No one ought really to bring forward, as views or ideas, his own personal opinions—however sincerely gained. Therefore, no one who stands with full sincerity on the true ground of occultism—no one who is experienced in the conditions of spiritual science—will impose his own opinions on the world. On the contrary, he will do all he can to avoid imposing his own opinions directly. For the opinions, the outlook he acquires under the influence of his own personal tendency of feeling, should not begin to work until thirty or forty years after his death. Then it will work in this way: it will come into the souls of people along the same paths as the impulses of the Time-Spirits or Archai. Only then has it become so mature that its working is in harmony with the objective course of things. Hence it is necessary for everyone who stands on the true ground of occultism to avoid making personal proselytes—setting out to gain followers for his own personal views. That is the general custom nowadays. No sooner has anyone got an opinion of his own, he cannot hasten enough to make propaganda for it. That is what a real and practising spiritual scientist cannot possibly desire to do. Now I may bring in the personal matter to which I referred just now. It is no chance, but something essential to my life, that I began by writing—communicating to the world—not my own views, but Goethe's world-conception. That was the first thing I wrote. I wrote entirely in the spirit and in the sense of Goethe's world-conception, thus taking my start not from any living person. For even if that living person were oneself, it could not possibly justify one in teaching spiritual science in the comprehensive way I try to do. It was a necessary link in the chain, when I thus placed my work into the objective course of world-evolution.

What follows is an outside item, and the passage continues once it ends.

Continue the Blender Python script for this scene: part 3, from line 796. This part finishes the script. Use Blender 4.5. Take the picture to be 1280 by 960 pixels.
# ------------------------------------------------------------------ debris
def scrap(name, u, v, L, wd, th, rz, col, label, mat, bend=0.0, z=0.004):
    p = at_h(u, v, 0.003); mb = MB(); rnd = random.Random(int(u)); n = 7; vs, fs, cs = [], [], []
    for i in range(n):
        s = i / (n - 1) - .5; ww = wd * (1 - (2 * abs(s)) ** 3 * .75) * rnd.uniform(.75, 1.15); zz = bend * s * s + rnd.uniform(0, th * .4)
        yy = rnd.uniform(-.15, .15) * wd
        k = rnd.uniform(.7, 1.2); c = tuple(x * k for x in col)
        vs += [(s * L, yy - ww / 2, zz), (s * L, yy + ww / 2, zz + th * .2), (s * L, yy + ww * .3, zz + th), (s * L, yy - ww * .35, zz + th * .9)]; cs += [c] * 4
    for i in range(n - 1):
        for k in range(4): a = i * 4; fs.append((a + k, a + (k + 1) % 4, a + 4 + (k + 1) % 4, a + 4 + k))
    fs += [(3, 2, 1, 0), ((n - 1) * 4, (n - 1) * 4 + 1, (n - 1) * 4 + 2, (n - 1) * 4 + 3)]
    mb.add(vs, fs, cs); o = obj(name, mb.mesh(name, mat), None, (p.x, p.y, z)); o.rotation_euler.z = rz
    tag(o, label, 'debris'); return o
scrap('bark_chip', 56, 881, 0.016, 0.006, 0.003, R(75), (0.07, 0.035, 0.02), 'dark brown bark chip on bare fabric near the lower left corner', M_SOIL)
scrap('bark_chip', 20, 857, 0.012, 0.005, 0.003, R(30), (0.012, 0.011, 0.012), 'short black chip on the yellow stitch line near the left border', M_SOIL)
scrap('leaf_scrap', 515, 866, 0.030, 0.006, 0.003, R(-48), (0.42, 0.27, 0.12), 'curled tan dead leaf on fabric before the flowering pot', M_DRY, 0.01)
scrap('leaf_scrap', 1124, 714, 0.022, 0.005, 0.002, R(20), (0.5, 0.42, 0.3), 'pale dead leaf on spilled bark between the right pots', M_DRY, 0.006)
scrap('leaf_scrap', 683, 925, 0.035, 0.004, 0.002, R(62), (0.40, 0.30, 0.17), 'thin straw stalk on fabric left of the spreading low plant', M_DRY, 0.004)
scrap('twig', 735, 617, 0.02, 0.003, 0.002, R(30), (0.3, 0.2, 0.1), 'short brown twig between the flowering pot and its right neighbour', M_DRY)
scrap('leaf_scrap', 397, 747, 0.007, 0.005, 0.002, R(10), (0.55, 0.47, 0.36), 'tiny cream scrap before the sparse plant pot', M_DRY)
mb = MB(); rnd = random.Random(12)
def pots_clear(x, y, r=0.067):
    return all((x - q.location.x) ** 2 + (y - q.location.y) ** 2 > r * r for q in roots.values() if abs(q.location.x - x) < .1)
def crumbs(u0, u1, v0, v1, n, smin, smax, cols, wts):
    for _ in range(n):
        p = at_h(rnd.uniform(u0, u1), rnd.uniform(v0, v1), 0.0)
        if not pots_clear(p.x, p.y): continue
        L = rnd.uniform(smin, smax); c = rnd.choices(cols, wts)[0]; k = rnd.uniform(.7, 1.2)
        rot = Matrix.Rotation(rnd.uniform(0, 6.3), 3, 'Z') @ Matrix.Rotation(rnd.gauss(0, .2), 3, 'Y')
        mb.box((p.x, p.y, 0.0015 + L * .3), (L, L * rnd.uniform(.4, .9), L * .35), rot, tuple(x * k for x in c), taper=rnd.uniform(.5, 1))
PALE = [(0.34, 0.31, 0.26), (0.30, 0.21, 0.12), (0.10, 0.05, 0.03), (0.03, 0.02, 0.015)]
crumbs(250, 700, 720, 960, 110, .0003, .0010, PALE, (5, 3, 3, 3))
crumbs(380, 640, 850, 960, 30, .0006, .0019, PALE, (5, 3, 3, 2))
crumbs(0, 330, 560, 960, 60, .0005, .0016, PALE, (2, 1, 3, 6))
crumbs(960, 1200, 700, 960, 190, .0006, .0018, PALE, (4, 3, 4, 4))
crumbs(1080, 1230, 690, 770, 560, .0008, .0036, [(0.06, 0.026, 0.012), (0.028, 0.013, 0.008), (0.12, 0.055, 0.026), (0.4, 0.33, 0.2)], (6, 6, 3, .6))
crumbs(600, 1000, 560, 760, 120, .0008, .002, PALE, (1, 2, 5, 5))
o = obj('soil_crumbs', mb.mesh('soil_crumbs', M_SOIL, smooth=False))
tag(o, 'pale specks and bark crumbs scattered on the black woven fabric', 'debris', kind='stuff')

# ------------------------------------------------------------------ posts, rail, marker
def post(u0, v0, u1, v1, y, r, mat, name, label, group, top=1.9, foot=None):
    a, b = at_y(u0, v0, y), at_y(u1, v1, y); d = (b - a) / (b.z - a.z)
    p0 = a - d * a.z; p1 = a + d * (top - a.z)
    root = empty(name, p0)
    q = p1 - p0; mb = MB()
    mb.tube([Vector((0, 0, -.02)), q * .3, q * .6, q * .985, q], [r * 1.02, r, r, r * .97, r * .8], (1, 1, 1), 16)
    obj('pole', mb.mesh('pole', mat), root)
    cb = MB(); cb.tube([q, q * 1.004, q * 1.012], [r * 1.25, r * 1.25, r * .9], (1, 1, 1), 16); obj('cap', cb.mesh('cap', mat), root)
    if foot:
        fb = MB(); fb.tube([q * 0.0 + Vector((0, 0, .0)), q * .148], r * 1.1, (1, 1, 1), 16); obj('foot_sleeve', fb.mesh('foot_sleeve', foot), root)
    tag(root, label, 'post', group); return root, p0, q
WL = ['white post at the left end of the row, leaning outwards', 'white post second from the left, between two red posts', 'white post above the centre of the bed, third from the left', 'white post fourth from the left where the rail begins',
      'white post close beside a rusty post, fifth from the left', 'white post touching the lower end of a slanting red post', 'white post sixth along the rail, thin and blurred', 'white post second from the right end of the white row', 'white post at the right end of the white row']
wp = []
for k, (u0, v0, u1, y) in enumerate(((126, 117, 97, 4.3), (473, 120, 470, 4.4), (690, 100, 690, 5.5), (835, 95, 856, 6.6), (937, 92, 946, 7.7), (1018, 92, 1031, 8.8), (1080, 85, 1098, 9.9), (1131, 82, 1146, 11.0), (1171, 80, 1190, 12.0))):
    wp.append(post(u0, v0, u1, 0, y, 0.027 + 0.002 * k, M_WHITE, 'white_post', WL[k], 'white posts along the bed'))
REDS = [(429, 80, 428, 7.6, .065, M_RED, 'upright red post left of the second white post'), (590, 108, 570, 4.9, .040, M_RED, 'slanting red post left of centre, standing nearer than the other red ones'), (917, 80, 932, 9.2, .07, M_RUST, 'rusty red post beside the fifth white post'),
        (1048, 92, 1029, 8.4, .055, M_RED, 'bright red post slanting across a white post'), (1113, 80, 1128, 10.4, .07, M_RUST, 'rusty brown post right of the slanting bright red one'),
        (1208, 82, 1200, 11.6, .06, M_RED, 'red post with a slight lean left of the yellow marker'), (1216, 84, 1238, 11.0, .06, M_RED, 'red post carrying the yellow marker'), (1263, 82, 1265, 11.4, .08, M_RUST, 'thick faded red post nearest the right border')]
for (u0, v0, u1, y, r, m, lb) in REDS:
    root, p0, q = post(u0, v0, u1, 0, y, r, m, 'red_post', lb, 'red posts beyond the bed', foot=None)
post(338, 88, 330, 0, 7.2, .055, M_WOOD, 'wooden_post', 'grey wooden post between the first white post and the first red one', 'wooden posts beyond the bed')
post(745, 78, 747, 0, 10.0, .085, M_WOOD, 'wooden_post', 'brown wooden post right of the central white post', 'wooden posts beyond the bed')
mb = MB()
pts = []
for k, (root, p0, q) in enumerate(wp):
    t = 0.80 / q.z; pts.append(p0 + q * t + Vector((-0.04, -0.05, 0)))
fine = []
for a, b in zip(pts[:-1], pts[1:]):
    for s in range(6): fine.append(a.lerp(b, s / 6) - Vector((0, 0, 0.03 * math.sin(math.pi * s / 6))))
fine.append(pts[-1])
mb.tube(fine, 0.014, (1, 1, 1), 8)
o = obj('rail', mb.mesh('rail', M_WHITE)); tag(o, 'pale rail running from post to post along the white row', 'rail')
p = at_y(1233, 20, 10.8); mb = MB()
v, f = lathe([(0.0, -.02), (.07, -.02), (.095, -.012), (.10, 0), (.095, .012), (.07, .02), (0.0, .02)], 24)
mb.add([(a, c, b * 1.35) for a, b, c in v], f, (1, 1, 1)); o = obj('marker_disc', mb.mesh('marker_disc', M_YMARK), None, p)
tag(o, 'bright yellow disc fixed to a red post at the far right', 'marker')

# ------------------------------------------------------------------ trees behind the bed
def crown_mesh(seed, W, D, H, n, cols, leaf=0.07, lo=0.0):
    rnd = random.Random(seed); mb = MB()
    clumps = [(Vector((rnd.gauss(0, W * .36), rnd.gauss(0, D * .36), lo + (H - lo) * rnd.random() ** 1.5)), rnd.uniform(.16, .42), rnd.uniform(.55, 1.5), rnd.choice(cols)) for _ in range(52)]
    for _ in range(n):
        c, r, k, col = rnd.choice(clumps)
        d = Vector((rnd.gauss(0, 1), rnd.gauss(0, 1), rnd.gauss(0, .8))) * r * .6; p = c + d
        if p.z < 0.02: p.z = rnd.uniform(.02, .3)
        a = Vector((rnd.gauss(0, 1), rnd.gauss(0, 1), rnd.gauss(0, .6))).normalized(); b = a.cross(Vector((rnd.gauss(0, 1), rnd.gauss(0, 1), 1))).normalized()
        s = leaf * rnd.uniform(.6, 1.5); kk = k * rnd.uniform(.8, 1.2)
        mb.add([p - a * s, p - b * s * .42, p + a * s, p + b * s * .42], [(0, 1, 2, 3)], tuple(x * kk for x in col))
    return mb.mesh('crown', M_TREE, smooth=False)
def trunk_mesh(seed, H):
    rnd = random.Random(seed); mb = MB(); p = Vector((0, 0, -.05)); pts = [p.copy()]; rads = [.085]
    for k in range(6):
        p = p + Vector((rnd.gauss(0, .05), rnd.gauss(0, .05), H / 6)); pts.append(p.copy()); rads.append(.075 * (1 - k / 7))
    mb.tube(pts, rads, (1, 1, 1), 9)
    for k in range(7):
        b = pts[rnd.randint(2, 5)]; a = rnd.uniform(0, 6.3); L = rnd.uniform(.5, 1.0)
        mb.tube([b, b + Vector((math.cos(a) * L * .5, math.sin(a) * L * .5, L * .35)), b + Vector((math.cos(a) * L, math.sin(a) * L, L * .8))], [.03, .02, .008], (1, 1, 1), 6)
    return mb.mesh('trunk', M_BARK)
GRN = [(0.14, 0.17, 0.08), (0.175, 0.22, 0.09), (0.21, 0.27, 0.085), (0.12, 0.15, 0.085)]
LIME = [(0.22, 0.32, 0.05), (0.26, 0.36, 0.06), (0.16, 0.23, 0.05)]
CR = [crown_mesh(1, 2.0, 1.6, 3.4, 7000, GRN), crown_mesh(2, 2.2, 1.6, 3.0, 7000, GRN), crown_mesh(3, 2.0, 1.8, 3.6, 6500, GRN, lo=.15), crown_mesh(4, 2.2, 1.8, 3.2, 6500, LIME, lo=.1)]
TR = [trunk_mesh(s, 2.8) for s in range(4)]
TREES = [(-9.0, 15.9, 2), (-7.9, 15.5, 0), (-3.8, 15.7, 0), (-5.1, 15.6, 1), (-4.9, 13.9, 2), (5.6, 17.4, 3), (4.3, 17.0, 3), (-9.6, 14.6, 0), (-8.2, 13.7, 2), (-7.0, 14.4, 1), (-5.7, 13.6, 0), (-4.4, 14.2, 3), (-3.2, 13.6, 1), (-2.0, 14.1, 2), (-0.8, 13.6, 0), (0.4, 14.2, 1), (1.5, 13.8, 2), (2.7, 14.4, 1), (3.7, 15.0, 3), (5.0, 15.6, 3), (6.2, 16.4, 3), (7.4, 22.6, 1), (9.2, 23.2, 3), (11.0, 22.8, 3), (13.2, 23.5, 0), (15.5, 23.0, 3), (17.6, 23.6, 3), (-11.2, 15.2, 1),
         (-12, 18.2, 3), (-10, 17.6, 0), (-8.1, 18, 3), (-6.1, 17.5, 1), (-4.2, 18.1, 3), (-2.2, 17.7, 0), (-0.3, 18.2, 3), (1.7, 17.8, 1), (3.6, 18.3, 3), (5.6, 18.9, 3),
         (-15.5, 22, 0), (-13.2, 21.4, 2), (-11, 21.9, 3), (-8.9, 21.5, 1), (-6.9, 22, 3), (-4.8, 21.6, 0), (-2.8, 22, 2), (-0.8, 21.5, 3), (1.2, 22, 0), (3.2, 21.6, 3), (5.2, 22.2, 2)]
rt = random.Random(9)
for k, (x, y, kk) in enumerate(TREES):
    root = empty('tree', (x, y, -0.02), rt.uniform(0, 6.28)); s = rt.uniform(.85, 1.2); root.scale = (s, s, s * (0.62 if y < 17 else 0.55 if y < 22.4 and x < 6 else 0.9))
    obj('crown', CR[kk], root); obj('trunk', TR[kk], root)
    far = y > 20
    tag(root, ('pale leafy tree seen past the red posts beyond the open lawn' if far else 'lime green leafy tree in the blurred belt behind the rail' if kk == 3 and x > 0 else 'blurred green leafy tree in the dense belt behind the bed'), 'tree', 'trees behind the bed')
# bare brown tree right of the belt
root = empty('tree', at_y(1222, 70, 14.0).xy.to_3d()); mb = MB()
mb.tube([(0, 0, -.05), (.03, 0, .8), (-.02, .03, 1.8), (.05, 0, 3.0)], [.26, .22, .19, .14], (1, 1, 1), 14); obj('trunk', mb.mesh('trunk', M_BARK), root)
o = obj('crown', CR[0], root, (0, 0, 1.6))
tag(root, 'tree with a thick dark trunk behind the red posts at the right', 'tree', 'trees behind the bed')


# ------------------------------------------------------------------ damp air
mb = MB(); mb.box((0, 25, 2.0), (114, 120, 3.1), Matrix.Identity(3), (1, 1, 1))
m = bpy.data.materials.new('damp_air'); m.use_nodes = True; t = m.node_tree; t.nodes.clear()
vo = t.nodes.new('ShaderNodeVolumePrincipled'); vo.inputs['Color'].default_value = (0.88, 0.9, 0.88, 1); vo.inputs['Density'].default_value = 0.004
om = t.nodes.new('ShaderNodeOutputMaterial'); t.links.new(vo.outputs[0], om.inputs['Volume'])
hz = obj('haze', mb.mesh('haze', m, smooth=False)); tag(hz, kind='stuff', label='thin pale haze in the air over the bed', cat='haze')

Therefore I did not write my theory of knowledge, but Goethe's—A Theory of Knowledge Implicit in Goethe's World Conception—and in this way I continued.
Thus you will see how the development of man goes on. What he attained on earth ripens not only for the sake of his own life as he advances on the paths of karma. It ripens also for the world. So we continue to work for the world. After a certain time we become ripe to send imaginations; then—after a further time—inspirations into the habits of human beings. And only after a longer time has elapsed do we grow ready and mature enough to send intuitions into the most intimate part of man's life—into the views and conceptions of people.
Let us not imagine that our views and conceptions of life grow out of nothing—or that they arise anew in every age. They grow from the soil in which our own soul is rooted, which soil is in truth identical with the sphere of activity of human beings who died long ago.
By knowledge of such facts, I do believe human life must receive that enrichment which it needs, according to the character and sense of our age and of the immediate future. Many an old custom has grown rotten to the core. The new must be developed, as I have often said; but man cannot enter the new life without those impulses which grow in him through spiritual science. It is the feelings that matter—the feelings towards the world in its entirety, and all the other beings of the world, which we acquire through spiritual science. Our mood of life grows different through spiritual science. The super-sensible, in which we always are, becomes alive for us through spiritual science. We are and always have been living in it; but human beings will be called to know it, more and more consciously, the farther they evolve through the fifth, sixth and seventh post-Atlantean epochs and for the rest of earthly time.
These things I wanted to communicate to you today. They are indeed essential to the enrichment, the quickening of man's whole feeling for the world, and to the deepening of all his life. These things I wanted to kindle in your hearts, now that we have been able to be together once more after a lapse of time. May we be able to be together often again to speak of similar matters, so that our souls may partake in achieving that evolution of mankind which is the aim and endeavour of spiritual science.